Con velas, cantos y rezos, en toda Ruanda se recuerda esta fecha. Una guerra fratricida sin sentido, fomentada por grupos radicales que llamaban a los tutsis cucarachas, serpientes, y que aseguraban que cualquier hutu que tuviera contacto, relación o trato con un tutsi sería considerado un traidor.
Este adoctrinamiento empezó en 1990 y así fue como en abril de aquel 1994 comenzó una de las peores y más crueles matanzas de las que se tenga memoria en la época contemporánea. Luego del asesinato del entonces presidente de Ruanda, los hutus salieron a las calles armados con machetes a matar a todo aquel tutsi o hutu moderado que se le pusiera enfrente.
El papel de la comunidad internacional fue decepcionante por decir lo menos. Desde el bloqueo de Estados Unidos, encabezado por Bill Clinton, para evitar que el Consejo de Seguridad de las Naciones Unidas emitiera un pronunciamiento por el genocidio que estaba ocurriendo hasta el abandono de la propia ONU al inicio de los disturbios al sacar del terreno a la mayor parte de los cascos azules y dejando apenas a la quinta parte.
En tan sólo 100 días, 75% de la población tutsi fue masacrada junto con una parte de hutus moderados, unas 330 personas por hora. 25 años han pasado y los recuerdos de la matanza aún perviven. El recuerdo de esos dolorosos días permanece aún fresco en la memoria de los sobrevivientes: familias enteras masacradas por su etnia. Lo más triste aún, muertos a manos de sus vecinos, de sus amigos, de su propia familia.
Con su cabello muy corto, la mirada gacha y notorias marcas de la edad en un rostro de alguien aún joven. Una mujer cuenta su historia. Perdió a sus hijos y a su esposo en aquellos terribles días de abril de 1994. Ella es hutu, él era tutsi, tenían seis hijos. Todos murieron a manos del padre de ella y de sus propios hermanos. Una muerte cruel, con tortura. Mónica, aún escucha los gritos de todos ellos en su cabeza.
Sanar las heridas dejadas por el genocidio ha tomado más de dos décadas.

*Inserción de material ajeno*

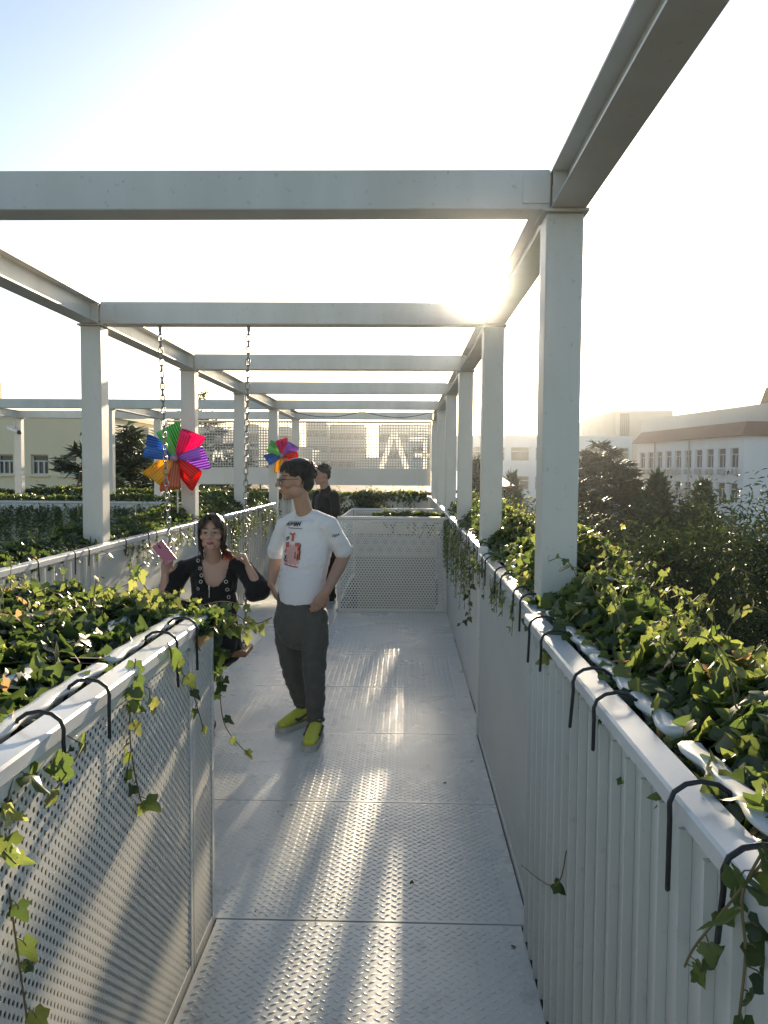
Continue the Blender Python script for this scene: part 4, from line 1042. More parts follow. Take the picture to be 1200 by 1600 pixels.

Odiada por la familia de él, traicionada por su propia familia, Mónica estuvo sola mucho tiempo, sin capacidad alguna de comprender las razones de la muerte de sus seres más queridos por otros a quienes amaba igual. Ella, como miles de personas han vivido los procesos de pacificación y reconciliación para encontrar la capacidad de perdonar.
La limpieza étnica de Ruanda, orquestada por el Estado, se puede considerar como uno de los mayores ejemplos de los horrores que los intereses económicos y políticos pueden acarrear. Y como el odio puede florecer en los corazones de personas que creíamos cercanas. Aún hoy, es muy difícil de comprender.
Hoy, Ruanda enfrenta aún serios desafíos. Sin embargo, hoy por hoy no es sólo Ruanda, Sudán está otra vez en una espiral de violencia ¿y qué tenemos que decir de lo que sigue ocurriendo en Siria, en Yemen, en Birmania, en Palestina o incluso en Venezuela? Somos sociedades que olvidamos pronto. Nuestra atención se diluye rápidamente. Así que a la pregunta ¿qué hemos aprendido? Casi con total certeza podríamos responder que nada. No hemos aprendido nada.